A morte do chefe da milícia Wagner e de dois dos seus líderes, na última quarta-feira (23), foi um golpe duro para o grupo paramilitar, embora o modelo, indiretamente ligado ao Estado russo, deva sobreviver.
Yevgueni Prigozhin, seu braço direito, Dmitri Utkin, e o comandante operacional do grupo, Valery Chekalov, morreram na quarta-feira quando o avião em que viajavam caiu perto de Moscou.
Desde então, os movimentos russos de extrema direita próximos ao setor militar lamentam o fim do grupo, disse o analista Lucas Webber, co-fundador da rede Militant Wire.
“Eles descrevem uma elite política e militar decadente, corrupta e desconectada da realidade do front. Prigozhin, por outro lado, era considerado um personagem corajoso que não tinha medo de criticar a hierarquia militar e visitava frequentemente seus homens em combate”, explicou à AFP.
Em 24 de junho, Prigozhin rebelou-se contra o Estado-Maior e o ministro da Defesa, Serguei Shoigu.
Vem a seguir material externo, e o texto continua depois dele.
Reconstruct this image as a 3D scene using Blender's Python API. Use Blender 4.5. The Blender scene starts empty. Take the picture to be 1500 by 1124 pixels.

Ele tomou quartéis no sul da Rússia e marchou com suas tropas em direção a Moscou.
Durante o motim, o presidente russo, Vladimir Putin, não escondeu sua raiva e acusou o seu antigo aliado de “traição”.
A morte de Prigozhin deixa Putin livre para repensar a estrutura deste império paralelo, que provavelmente pagou o preço por ter acreditado ser mais forte do que era. E do setor de grupos militares privados russos (SMP).
– “Um único homem” –
“Uma lição que Putin provavelmente aprendeu com os motins de junho é o perigo de dar tanto poder e responsabilidade (…) a um único homem”, escreveu a especialista em mercenários Catrina Doxsee, do think tank CSIS em Washington.
“Embora a Rússia tente manter o modelo dos SMP para a sua política externa e sua assistência à segurança, o mercado provavelmente se diversificará” para evitar o surgimento de um novo Prigozhin, acrescentou. Já existem vários grupos na lista, como Redut, Convoy e Patriot.
“Para que isso funcione, é necessária uma série de parâmetros. Entre eles, ter o ouvido e a capacidade financeira de Putin, e ter uma ferramenta de influência”, resume Lou Osborn, da ONG All Eyes on Wagner e co-autora de um livro sobre o grupo.
Estes grupos “têm muito menos presença e são menos treinados que Wagner, mas seguem a mesma estrutura”, especifica.
A pesquisadora já notou a chegada de outros grupos de dissidentes de Wagner e os laços estreitos que mantêm com o GRU, o serviço de inteligência militar russo.
Assim como aconteceu com Wagner, o Kremlin poderia atuar em um jogo duplo. Por um lado, controlar e apoiar esses grupos. Por outro, manter uma distância suficiente para não ter que responder por cada uma das suas ações, especialmente na África.
“É provável que o Estado russo exerça um controle mais direto sobre os SMP em países estrangeiros, sem admitir plenamente que estão sob a autoridade direta do Kremlin”, explica Aditya Pareek, do Instituto de Inteligência Privada Janes, do Reino Unido.
– Conquistas na Ucrânia –
O desmantelamento da milícia Wagner, por enquanto, está envolto em incertezas.
O procedimento poderia incluir “um novo nome e as empresas na órbita de Wagner poderiam ser divididas em entidades separadas”, segundo Catrina Doxsee.
Também poderiam ser nacionalizadas ou mantidas como organizações quase independentes, acrescentou.
A lealdade do Kremlin não será mais negociável. O acidente de quarta-feira à noite “é uma mensagem muito clara: ‘não me ultrapassem, é uma questão de sobrevivência’”, afirma Lou Osborn.
Ao mesmo tempo, Moscou não pode prescindir de uma ferramenta como essa, que provou o seu valor ao longo dos anos na África, no Oriente Médio e também na Ucrânia, invadida por Moscou em fevereiro de 2022.
“As últimas conquistas táticas na Ucrânia foram obra do grupo Wagner”, lembra Maxime Audinet, do Instituto de Pesquisa da Escola Militar (IRSEM) de Paris.